KJ5 - Quiet mind or LOUD mind


Notes from Keith Johnstone retreat, August 11, 2009Can you to stop your thoughts for 1 minute?  Try it now - just sit, breathe and don't think. I'll wait... How did it go? Unless you have a daily meditation practice, it can be very hard to quiet your mind. That's normal for most of us.

Now try the opposite. Pick a nursery rhyme or line from a song you know well - something like "Bah Bah Black Sheep". Repeat it and raise the volume of your thoughts until you are screaming those words over and over in your head for 1 minute (don't say the words out loud). 

Both of these exercises are the same in one simple way. It changes the way we look at the world.

"If we stop the verbal thinking, it's the same world but it's a much more interesting world." -Keith Johnstone


When you begin Zen meditation practice you count your breaths. The counting gives you a focus so you notice when other thoughts have come in to distract you. Eventually you leave the counting and focus only on the breath. With some practice you can quiet your mind and become more aware of the world, notice things your brain normally blocks out.

By mentally screaming "Bah Bah Black Sheep" you can disrupt your typical verbal thinking. If you can do this loud enough you can drown out your other thoughts and even make it difficult for you to speak. Try to say your name out loud but never stop the mental phrase.
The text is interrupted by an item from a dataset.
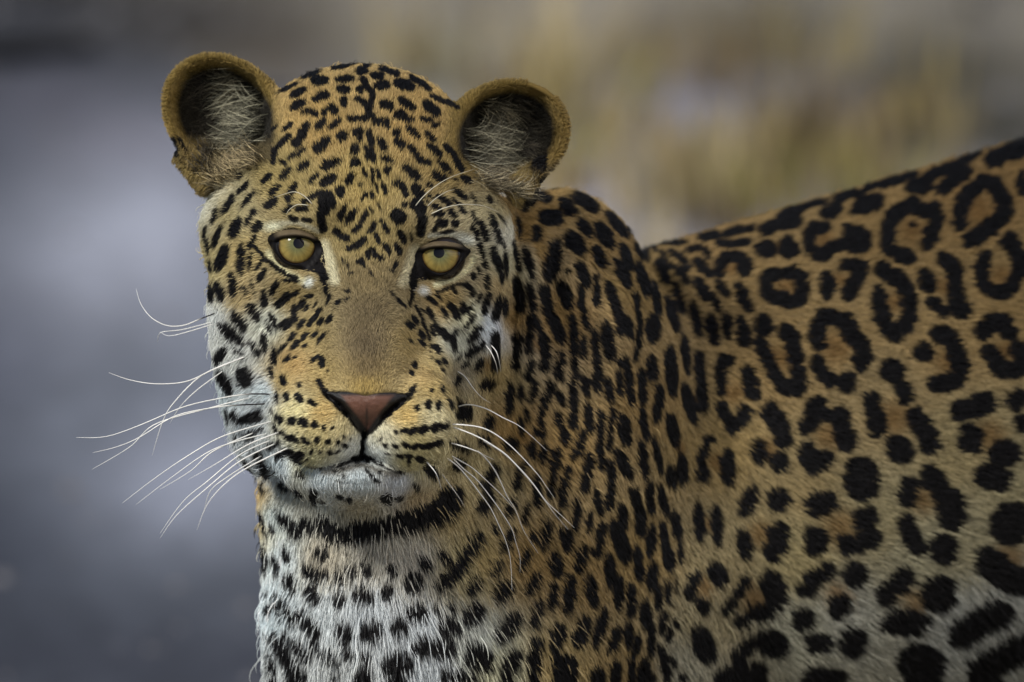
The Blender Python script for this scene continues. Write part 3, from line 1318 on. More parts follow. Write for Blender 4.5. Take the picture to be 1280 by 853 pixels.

Don't pause to quickly say the words out loud, say them at the same time.  It may take a few days of trying.

By now, you might be thinking "I thought this blog was about improv..." Here's where that comes in. The technique of mantras used by meditation experts and can be used by actors.
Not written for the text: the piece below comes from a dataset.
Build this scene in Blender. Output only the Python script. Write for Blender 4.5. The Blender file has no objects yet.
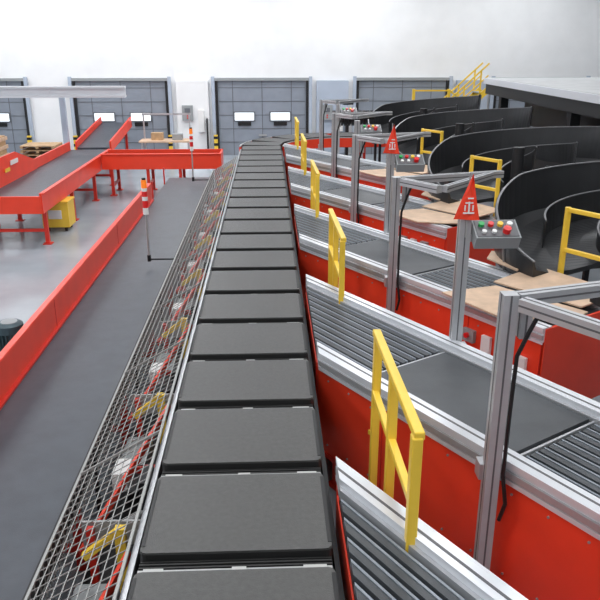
import bpy, bmesh, math, random
from mathutils import Vector, Matrix
random.seed(4)
scene = bpy.context.scene
try:
    scene.view_settings.view_transform = 'Standard'
    scene.view_settings.look = 'None'
    scene.view_settings.exposure = 0.0
except Exception: pass

# ---------------------------------------------------------------- materials
def mat(name, col, rough=0.5, metal=0.0, noise=0.0, nscale=8.0, bump=0.0, bscale=60.0, emit=None, estr=0.0, spec=0.5):
    m = bpy.data.materials.new(name); m.use_nodes = True
    nt = m.node_tree; b = nt.nodes["Principled BSDF"]
    b.inputs["Base Color"].default_value = (*col, 1)
    b.inputs["Roughness"].default_value = rough
    b.inputs["Metallic"].default_value = metal
    b.inputs["Specular IOR Level"].default_value = spec
    tc = nt.nodes.new("ShaderNodeTexCoord")
    if noise > 0:
        n = nt.nodes.new("ShaderNodeTexNoise"); n.inputs["Scale"].default_value = nscale
        n.inputs["Detail"].default_value = 6
        nt.links.new(tc.outputs["Object"], n.inputs["Vector"])
        r = nt.nodes.new("ShaderNodeValToRGB")
        r.color_ramp.elements[0].position = 0.3; r.color_ramp.elements[1].position = 0.7
        r.color_ramp.elements[0].color = (*[c*(1-noise) for c in col], 1)
        r.color_ramp.elements[1].color = (*[min(1, c*(1+noise)) for c in col], 1)
        nt.links.new(n.outputs["Fac"], r.inputs["Fac"])
        nt.links.new(r.outputs["Color"], b.inputs["Base Color"])
    if bump > 0:
        n2 = nt.nodes.new("ShaderNodeTexNoise"); n2.inputs["Scale"].default_value = bscale
        nt.links.new(tc.outputs["Object"], n2.inputs["Vector"])
        bp = nt.nodes.new("ShaderNodeBump"); bp.inputs["Strength"].default_value = bump
        bp.inputs["Distance"].default_value = 0.02
        nt.links.new(n2.outputs["Fac"], bp.inputs["Height"])
        nt.links.new(bp.outputs["Normal"], b.inputs["Normal"])
    if emit:
        b.inputs["Emission Color"].default_value = (*emit, 1)
        b.inputs["Emission Strength"].default_value = estr
    return m

M = dict(
 tray = mat("tray_belt_rubber", (0.076,0.075,0.073), 0.42, 0, 0.12, 30, 0.15, 180),
 trayedge = mat("tray_edge", (0.020,0.020,0.020), 0.5),
 black = mat("black_plastic", (0.009,0.009,0.010), 0.45),
 dark = mat("dark_steel", (0.020,0.020,0.022), 0.5, 0.2),
 belt = mat("conveyor_belt_pvc", (0.056,0.064,0.080), 0.42, 0, 0.12, 6, 0.08, 120),
 belt2 = mat("infeed_belt_pvc", (0.070,0.076,0.084), 0.45, 0, 0.1, 5, 0.08, 120),
 strip = mat("strip_belt", (0.26,0.29,0.33), 0.38, 0.1),
 red = mat("red_paint", (0.93,0.062,0.025), 0.34, 0, 0.05, 3),
 redd = mat("red_paint_deep", (0.66,0.028,0.014), 0.4, 0, 0.06, 3),
 alu = mat("anodised_aluminium", (0.53,0.54,0.56), 0.33, 0.5, 0.04, 10),
 aluw = mat("bright_aluminium", (0.78,0.80,0.84), 0.30, 0.3),
 groove = mat("profile_groove", (0.15,0.15,0.16), 0.5, 0.4),
 steel = mat("wire_steel", (0.42,0.42,0.42), 0.4, 0.4),
 wire = mat("mesh_wire", (0.34,0.34,0.33), 0.45, 0.3),
 yellow = mat("yellow_paint", (0.93,0.62,0.06), 0.4, 0, 0.05, 4),
 white = mat("white_label", (0.85,0.85,0.84), 0.5),
 label = mat("paper_label", (0.50,0.50,0.49), 0.6),
 ply = mat("plywood", (0.66,0.47,0.33), 0.6, 0, 0.15, 5),
 wood = mat("pine_wood", (0.50,0.33,0.18), 0.65, 0, 0.2, 7),
 chute = mat("chute_black_sheet", (0.042,0.043,0.046), 0.34, 0.4, 0.1, 2),
 chedge = mat("chute_edge", (0.26,0.26,0.27), 0.4, 0.5),
 grey = mat("grey_box", (0.33,0.35,0.36), 0.5),
 deck = mat("mezzanine_deck", (0.50,0.51,0.52), 0.6, 0, 0.1, 3),
 motor = mat("motor_blue_grey", (0.05,0.085,0.10), 0.45, 0.2),
 orange = mat("orange_lens", (0.9,0.2,0.02), 0.3, emit=(1,0.25,0.02), estr=0.4),
 redlens = mat("red_lens", (0.8,0.02,0.02), 0.3),
 green = mat("green_button", (0.02,0.45,0.1), 0.4),
 door = mat("dock_door_paint", (0.26,0.29,0.34), 0.5, 0, 0.06, 3),
 seam = mat("door_seam", (0.13,0.14,0.16), 0.6),
 glass = mat("daylit_window", (0.9,0.95,1.0), 0.2, emit=(0.9,0.97,1.0), estr=0.9),
 wallp = mat("wall_panel_white", (0.90,0.91,0.92), 0.6, 0, 0.03, 1.5),
 wallb = mat("wall_panel_bluegrey", (0.44,0.50,0.60), 0.6, 0, 0.05, 2),
 floor = mat("concrete_floor", (0.38,0.42,0.46), 0.20, 0, 0.14, 0.8, 0.03, 30),
 ceil = mat("ceiling_sheet", (0.7,0.71,0.72), 0.7),
 tube = mat("lamp_diffuser", (1,1,1), 0.5, emit=(1,1,1), estr=3),
)

# ---------------------------------------------------------------- builder
class Builder:
    def __init__(s, name):
        s.name=name; s.v=[]; s.f=[]; s.fm=[]; s.mats=[]
    def mi(s, m):
        m=M[m]
        if m not in s.mats: s.mats.append(m)
        return s.mats.index(m)
    def add(s, verts, faces, m):
        o=len(s.v); s.v += [tuple(v) for v in verts]; i=s.mi(m)
        for f in faces: s.f.append(tuple(o+a for a in f)); s.fm.append(i)
    def box(s, c, size, m, rz=0.0, R=None):
        x,y,z=[a/2 for a in size]
        vs=[Vector(p) for p in [(-x,-y,-z),(x,-y,-z),(x,y,-z),(-x,y,-z),(-x,-y,z),(x,-y,z),(x,y,z),(-x,y,z)]]
        if R is None: R=Matrix.Rotation(rz,3,'Z')
        vs=[R@v+Vector(c) for v in vs]
        s.add(vs,[(0,3,2,1),(4,5,6,7),(0,1,5,4),(1,2,6,5),(2,3,7,6),(3,0,4,7)],m)
    def beam(s, a, b, w, h, m, up=(0,0,1)):
        a=Vector(a);b=Vector(b);d=b-a;L=d.length;d.normalize()
        u=Vector(up)
        if abs(d.dot(u))>0.98: u=Vector((0,1,0))
        sd=d.cross(u).normalized(); u2=sd.cross(d).normalized()
        R=Matrix((sd,d,u2)).transposed()
        s.box((a+b)/2,(w,L,h),m,R=R)
    def cyl(s, a, b, r, m, n=12, r2=None):
        a=Vector(a);b=Vector(b);d=(b-a).normalized()
        u=Vector((0,0,1)) if abs(d.z)<0.9 else Vector((1,0,0))
        p=d.cross(u).normalized(); q=d.cross(p)
        if r2 is None: r2=r
        vs=[a+(p*math.cos(t)+q*math.sin(t))*r for t in [2*math.pi*i/n for i in range(n)]]
        vs+=[b+(p*math.cos(t)+q*math.sin(t))*r2 for t in [2*math.pi*i/n for i in range(n)]]
        fs=[(i,(i+1)%n,n+(i+1)%n,n+i) for i in range(n)]+[tuple(range(n-1,-1,-1)),tuple(range(n,2*n))]
        s.add(vs,fs,m)
    def prism(s, pts, z0, z1, m, T=None):
        n=len(pts)
        vs=[Vector((p[0],p[1],z0)) for p in pts]+[Vector((p[0],p[1],z1)) for p in pts]
        if T: vs=[T(v) for v in vs]
        s.add(vs,[tuple(range(n-1,-1,-1)),tuple(range(n,2*n))]+[(i,(i+1)%n,n+(i+1)%n,n+i) for i in range(n)],m)
    def plate_x(s, x, pts, th, m):
        n=len(pts)
        vs=[Vector((x-th/2,p[0],p[1])) for p in pts]+[Vector((x+th/2,p[0],p[1])) for p in pts]
        s.add(vs,[tuple(range(n-1,-1,-1)),tuple(range(n,2*n))]+[(i,(i+1)%n,n+(i+1)%n,n+i) for i in range(n)],m)
    def finish(s, loc=(0,0,0), smooth=False, bevel=0):
        me=bpy.data.meshes.new(s.name); me.from_pydata(s.v,[],s.f)
        for m in s.mats: me.materials.append(m)
        me.polygons.foreach_set("material_index", s.fm)
        me.update()
        bm=bmesh.new(); bm.from_mesh(me); bmesh.ops.recalc_face_normals(bm,faces=bm.faces); bm.to_mesh(me); bm.free()
        o=bpy.data.objects.new(s.name,me); scene.collection.objects.link(o); o.location=loc
        if bevel:
            b=o.modifiers.new("bevel",'BEVEL'); b.width=bevel; b.segments=2; b.limit_method='ANGLE'
        return o
def dup(o, off):
    n=bpy.data.objects.new(o.name.split('.')[0], o.data); scene.collection.objects.link(n)
    n.location=Vector(o.location)+Vector(off)
    for md in o.modifiers:
        if md.type=='BEVEL':
            b=n.modifiers.new("bevel",'BEVEL'); b.width=md.width; b.segments=md.segments; b.limit_method='ANGLE'
    return n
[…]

"It is abstract, not your objective. It's  just used to change the flesh" -Keith Johnstone

Try playing a scene by mentally repeating "I love you" or "I hate you" as a mantra. It will change what you look like, and how you deliver your lines. Just because you are screaming "I love you. I love you. I love you" in your mind, that doesn't meant you should be in love with the other character. In fact often the opposite is true.  Try thinking "I love you" but to keep away from your partner.  Or, use "I hate you" and want to make them yours. This is similar to playing "covered" emotions like anger covering up the lust in a Jane Austin play.


The point is to distract ourselves from our thoughts, not give time for fear to enter our minds, and give our brain a break. It is similar to being hypnotized or entering a trance state. Athletes call it being "in the zone", psychologists and business people might call it "flow", you might have experienced it when "time just flew by" while focused on a project. This can happen for an actor in being deeply in a character or when a performance feels effortless.

"Once you distract your mind, automatic systems start taking over." - Keith Johnstone

Try walking down the hall without thinking about how you walk. Most likely you will no longer be doing "your" walk, but some other self-aware walk. Mantras can help you act  in a calm way out of instict and not analytical thought. This will produce characters that move naturally and in a human way.